Talking of which, what are your next plans for Variety Lights?

DB: Well there’s these 40 songs that I’m focussing on. It’s hard to predict which things will stay but I’ve put a lot of preparation in for recording. With Shady there were 50 musicians, but with Central Flow the rule was that it would only be either Will or myself playing on it. If I didn’t know how to do something I would have to learn it, so that’s why it took some time. I was moving in the direction of doing the next record all by myself, but we had a great time in England and I don’t think that this particular line-up was able to do enough. It really helped that we played together for these 11 British shows.
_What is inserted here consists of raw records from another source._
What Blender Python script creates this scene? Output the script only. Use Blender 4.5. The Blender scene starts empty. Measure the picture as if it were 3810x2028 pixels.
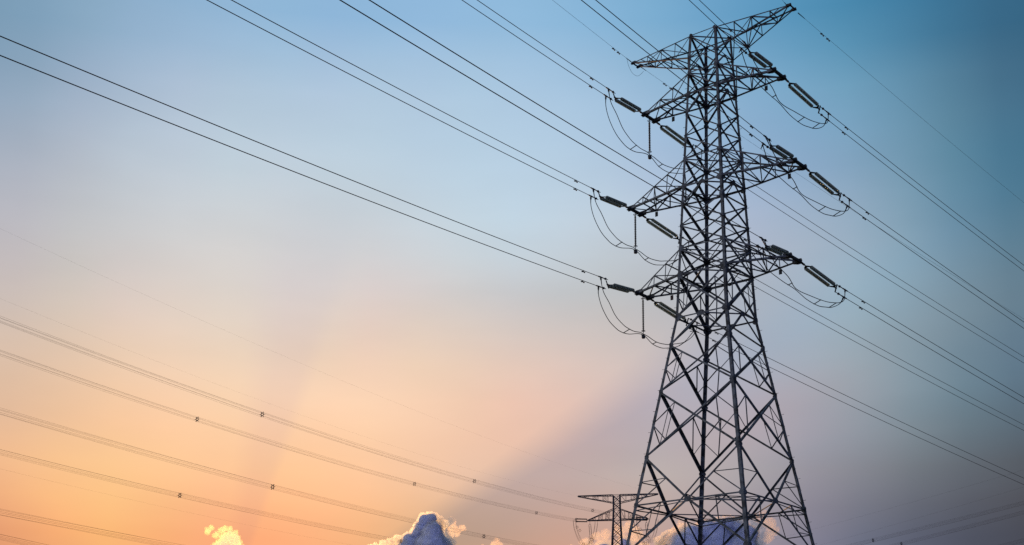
import bpy, bmesh, math, random
from mathutils import Vector as V, Matrix, noise
import numpy as np

scene = bpy.context.scene
COL = scene.collection
R = math.radians
EYE = 1.7                                   # camera height above the ground
rng = random.Random(7)

# ------------------------------------------------------------------ camera
PITCH, ROLL, FPX, CY = R(10.33643), R(0.34622), 5130.16, 858.25   # focal length and lens shift in pixels of a 3810 wide frame
IMW, IMH = 3810.0, 2028.0
cp, sp_, cr, sr = math.cos(PITCH), math.sin(PITCH), math.cos(ROLL), math.sin(ROLL)
r0, u0, f0 = V((1, 0, 0)), V((0, -sp_, cp)), V((0, cp, sp_))
right, up = r0*cr + u0*sr, u0*cr - r0*sr
cam = bpy.data.cameras.new('camera'); camo = bpy.data.objects.new('camera', cam); COL.objects.link(camo)
M = Matrix((right, up, -f0)).transposed().to_4x4(); M.translation = V((0, 0, EYE)); camo.matrix_world = M
cam.sensor_width = 36; cam.lens = FPX/IMW*36; cam.shift_y = CY/IMW; cam.clip_start = .1; cam.clip_end = 60000
scene.camera = camo

# ------------------------------------------------------------------ render / exposure
scene.view_settings.view_transform = 'Standard'; scene.view_settings.look = 'None'
scene.view_settings.exposure = 0; scene.view_settings.gamma = 1
scene.cycles.volume_bounces = 2
scene.cycles.max_bounces = 10
scene.cycles.use_denoising = False
scene.cycles.filter_width = 1.5

# ------------------------------------------------------------------ sun
SUN_AZ, SUN_EL = R(-12.1), R(4.2)           # azimuth from +Y towards +X: the sun is low behind the clouds
sdir = V((math.sin(SUN_AZ)*math.cos(SUN_EL), math.cos(SUN_AZ)*math.cos(SUN_EL), math.sin(SUN_EL)))
sl = bpy.data.lights.new('sun', 'SUN'); sl.energy = 2.3; sl.angle = R(.5); sl.color = (1.0, .49, .16)
so = bpy.data.objects.new('sun', sl); COL.objects.link(so); so.rotation_euler = (-sdir).to_track_quat('-Z', 'Y').to_euler()

# ------------------------------------------------------------------ sky
def lin(c): return tuple((x/255/12.92 if x <= 10 else ((x/255+.055)/1.055)**2.4) for x in c)
# dusk sky colours by direction (columns x rows of directions, bilinear below)
GRID = [
 (30, [121,154,179,124,157,183,131,164,188,136,169,197,141,174,203,143,178,208,144,180,212,144,182,214,142,182,215,141,181,216,141,182,217,142,183,218,143,184,220,143,185,220,143,186,220,140,184,218,135,181,216,129,177,213,121,172,208,112,165,203,103,159,198,93,153,192,84,146,184,76,139,176,70,131,168,64,122,157,59,113,147,57,105,137,54,101,131]),
 (200, [140,164,188,145,169,191,154,175,198,162,183,206,168,190,212,173,194,216,174,197,218,174,199,220,173,199,222,173,198,222,172,199,222,172,199,223,172,200,225,171,201,225,169,199,225,166,197,224,162,194,221,156,189,217,148,184,213,140,179,208,132,173,204,124,168,202,118,165,196,111,160,190,104,152,181,96,141,169,86,129,155,75,116,143,68,108,134]),
 (400, [167,176,190,170,179,193,177,186,198,182,194,206,187,200,212,189,203,216,190,207,219,190,207,220,189,206,220,187,207,221,187,208,223,186,208,225,184,208,227,184,209,228,183,208,228,181,206,226,178,202,224,174,198,221,167,191,218,160,185,213,151,179,207,143,172,204,137,168,198,131,164,192,122,158,184,111,149,172,96,137,159,81,123,147,72,115,138]),
 (600, [187,183,188,190,188,192,195,195,196,201,201,202,206,206,207,208,209,210,209,210,211,207,210,212,205,209,212,202,208,212,200,207,213,199,209,217,196,210,219,194,211,222,191,210,223,191,208,221,190,205,217,189,202,213,185,196,209,181,191,206,175,185,202,170,181,202,164,180,198,157,175,193,147,170,186,133,159,175,115,145,164,99,133,152,89,124,145]),
 (750, [200,187,180,204,191,183,210,198,187,216,201,193,221,207,197,222,210,201,221,212,203,219,211,205,218,210,205,216,209,204,216,206,203,213,206,203,210,205,204,204,204,204,199,201,204,194,198,202,190,194,197,187,191,194,183,187,192,179,183,191,175,181,191,171,180,191,165,177,190,158,177,188,147,170,184,134,160,175,122,149,165,108,136,153,100,128,146]),
 (900, [218,190,168,221,193,169,227,198,173,232,203,176,235,206,181,237,210,185,237,212,188,235,213,190,234,212,191,236,212,190,237,211,191,234,211,189,230,207,187,225,204,188,220,200,188,216,198,189,213,196,190,209,195,190,204,192,190,196,189,191,187,185,190,176,180,189,166,176,186,155,171,182,143,163,176,130,153,167,117,140,155,104,128,143,98,119,137]),
 (1050, [231,189,156,236,193,158,242,198,158,247,201,160,250,204,163,250,205,166,249,208,169,249,210,174,248,211,176,249,211,178,247,211,178,245,208,178,240,204,176,236,200,175,234,196,176,231,195,178,227,194,181,220,194,184,214,193,186,204,189,185,194,182,184,182,175,181,170,167,176,158,160,169,145,152,161,130,142,151,114,130,140,101,117,129,93,109,122]),
 (1200, [248,187,137,250,192,138,254,198,140,254,200,142,254,200,145,254,198,147,254,197,150,254,199,151,254,202,153,254,202,157,250,201,159,242,198,161,234,195,165,231,193,168,232,194,170,234,195,173,233,197,175,229,198,176,218,196,178,206,187,175,190,176,171,174,163,163,157,149,155,141,137,145,125,127,135,111,115,123,99,104,112,91,94,103,85,88,95]),
 (1360, [241,164,115,249,171,115,254,179,117,254,184,118,254,180,119,254,176,122,253,173,125,251,174,125,249,176,127,247,180,129,243,182,130,237,183,134,232,181,138,229,181,144,230,180,146,233,179,147,231,179,149,224,177,152,212,173,155,194,166,158,175,156,157,154,145,155,135,132,148,118,119,138,102,108,125,92,96,113,83,87,102,76,79,92,73,75,86]),
]
gy = np.array([g[0] for g in GRID]); gx = np.arange(0, 2577, 92)
gc = np.array([np.array(g[1], float).reshape(-1, 3) for g in GRID])
def smooth(a, axis, n):
    for _ in range(n):
        p = np.concatenate([np.take(a, [0], axis), a, np.take(a, [-1], axis)], axis)
        i = np.arange(a.shape[axis]); a = .25*np.take(p, i, axis)+.5*np.take(p, i+1, axis)+.25*np.take(p, i+2, axis)
    return a

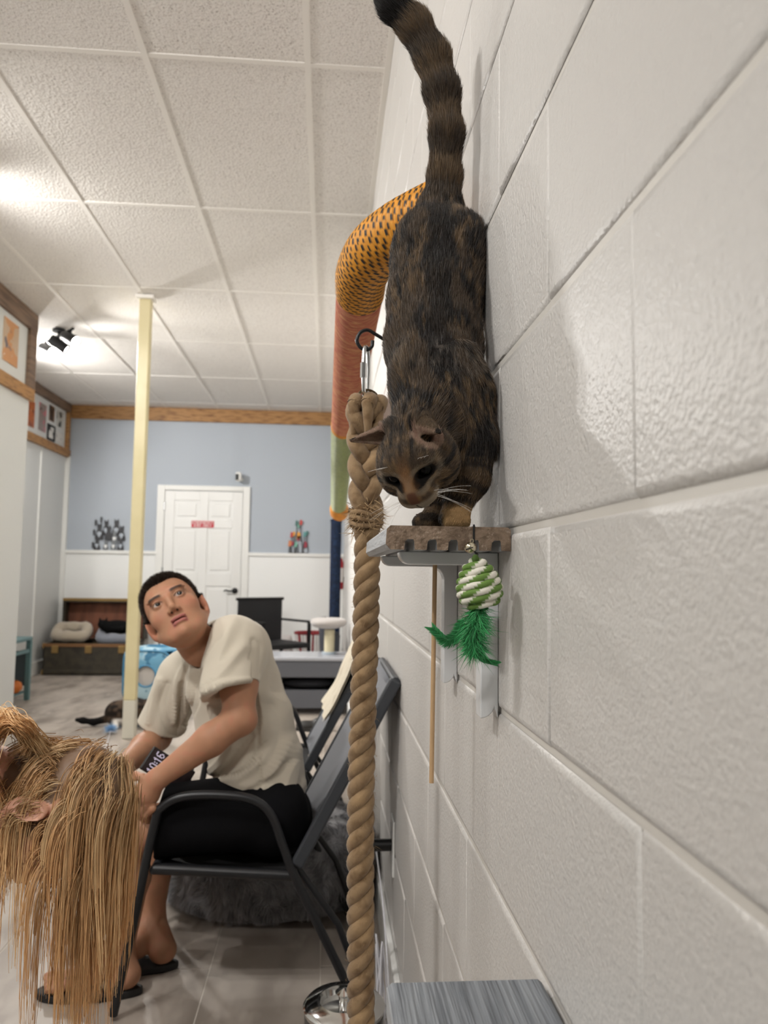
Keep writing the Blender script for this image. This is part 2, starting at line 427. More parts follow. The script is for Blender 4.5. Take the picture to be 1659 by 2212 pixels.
# six-panel door
dx0, dx1, dz = -1.875, -.985, 2.03
d1 = thing('door_1', 'white six panel door with black lever handle in the blue far wall', 'door', ((dx0+dx1)/2, YF, 0)); d1['kind'] = 'structure'
for (a, b, z0, z1) in [(-1.965, dx0-.004, 0, 2.095), (dx1+.004, -.9, 0, 2.095), (dx0-.004, dx1+.004, 2.036, 2.095)]:
    MB().box2(a, b, YF-.03, YF, z0, z1).build('casing', M_trimw, d1, bevel=.006)
MB().box2(dx0, dx1, YF-.008, YF+.02, .006, dz).build('door_leaf', M_door, d1)
cxs = [(dx0, dx0+.11), (dx0+.395, dx1-.395), (dx1-.11, dx1)]
for (a, b) in cxs: MB().box2(a, b, YF-.02, YF-.008, .006, dz).build('stile', M_door, d1, bevel=.004)
for (z0, z1) in [(.006, .22), (.93, 1.08), (1.60, 1.70), (1.92, dz)]:
    for (a, b) in [(dx0+.11, dx0+.395), (dx1-.395, dx1-.11)]: MB().box2(a, b, YF-.02, YF-.008, z0, z1).build('rail', M_door, d1, bevel=.004)
for (z0, z1) in [(.22, .93), (1.08, 1.60), (1.70, 1.92)]:
    for (a, b) in [(dx0+.11, dx0+.395), (dx1-.395, dx1-.11)]: MB().box2(a+.035, b-.035, YF-.018, YF-.008, z0+.035, z1-.035).build('raised_panel', M_door, d1, bevel=.006)
hp = atY(507, 1276, YF-.03)
h = MB().lathe([(.034, 0), (.034, .012), (.012, .016), (.012, .05)], (hp[0], YF-.02, hp[2]), 20, rotm('X', 90)).build('door_handle', M_black, d1, smooth=True)
MB().tube(spline([(hp[0], YF-.065, hp[2]), (hp[0]-.06, YF-.068, hp[2]-.004), (hp[0]-.09, YF-.066, hp[2]+.006), (hp[0]-.12, YF-.064, hp[2]-.004)], 4), .009, 8).build('lever', M_black, h, smooth=True)
for z in (.25, 1.05, 1.8): MB().box2(dx0-.012, dx0+.004, YF-.034, YF-.02, z, z+.09).build('hinge', M_steel, d1)

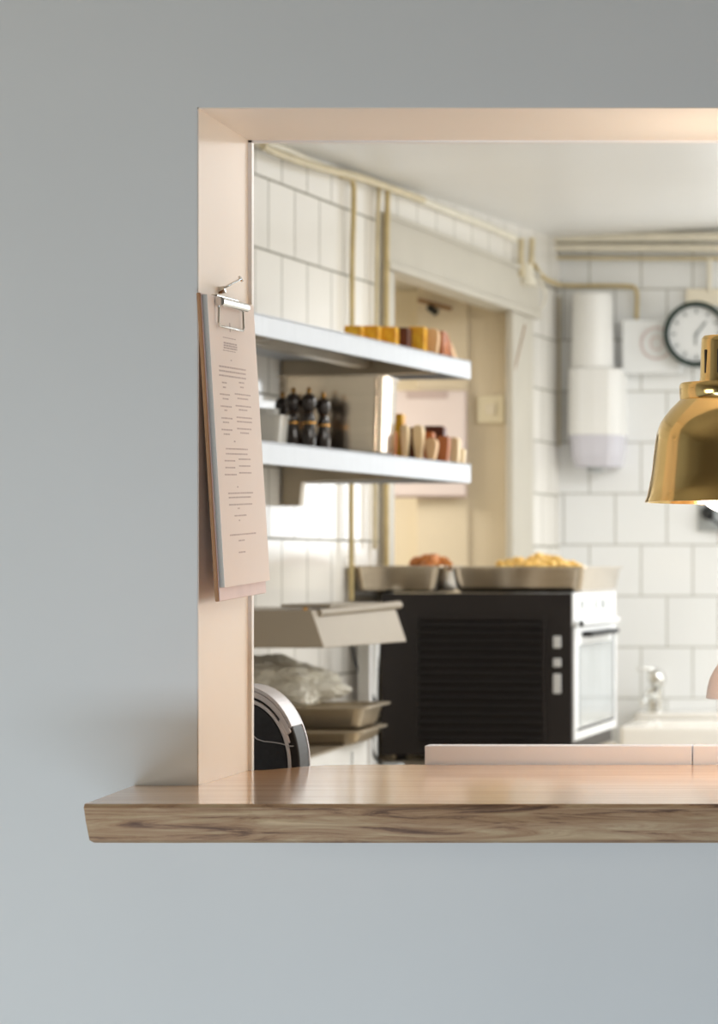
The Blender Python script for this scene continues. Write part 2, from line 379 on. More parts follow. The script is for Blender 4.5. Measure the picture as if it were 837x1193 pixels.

That’s always the case – you play with your band, you get to know each other and then you want to record. I’m a huge fan of Adam’s. He’s still doing Bolts Of Melody and Swervedriver but the great thing is he’s said if it works out we’ll do more.

And I should probably figure out how to get back on the road, if anybody reading this wants to book us. I loved going on that tour, I kept meeting people who were fans from way back. I met a couple who said, “Our son is a grown man and he’s a fan of yours,” and they saw Mercury Rev play on, I guess, the Ride tour. So they were teenagers then, and now they have teenagers themselves. It was cool, because I didn’t intend it to be that long a period of time. I really didn’t think it was going to happen that way, but I had things in life I wanted to do so, here I am. I’m a brand new band.